The late Joel Jefferson, a member of American Legion Post #114 Bushmasters, led the push to obtain the flag for the Community. More than 12 years ago, he established communication with Skip Wheeler of the National Park Service, who took Jefferson through a lengthy process. After much back-and-forth communication between the two, American Legion Post #114 and the Salt River Pima-Maricopa Indian Community were granted a flag on October 12, 2007.
“We had a lot of heroes, highly decorated veterans that were in World War II, and Jefferson wanted to have them remembered. Having a USS Arizona Memorial flag helps us remember all of those veterans,” said Thomas Jackson, American Legion Post #114 member and Huhugam Ki Museum assistant. “Another reason it was important to us and the Community is because SRPMIC member Raymond Valenzuela (U.S. Navy, World War II) was at Pearl Harbor when the attack happened. He helped a lot of the sailors out of the water. He was on his way to his duty station when the attack hit; he was right in the middle of all of it. He and a few others started to pull out the injured men.”
This was the first and only USS Arizona Memorial flag granted to an all-Native American Legion Post and tribal community. Post #114 and the Community have been sharing the flag with more than 25 other American Legion posts and veterans’ groups since 2008.

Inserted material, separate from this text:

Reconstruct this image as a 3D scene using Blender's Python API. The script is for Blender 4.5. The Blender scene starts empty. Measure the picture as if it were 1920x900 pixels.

“The very first year we had the flag, we … [realized] that this is very serious, and we’re going to have to share this every year,” said Jackson. “When we started sharing [the flag], the Arizona State Capitol Museum found out and they asked if it could lie in state there. We don’t refuse anyone [who wants] to take a look at it or do a ceremony with it, as long as it’s appropriate.”
The flag just traveled to Gila River and will be brought back to Salt River for the Pearl Harbor Remembrance Day event on Friday, December 6, at the USS Arizona Memorial Gardens at Salt River Fields. On the following day, American Legion Post #39 in Gilbert will take the flag and conduct their own ceremony.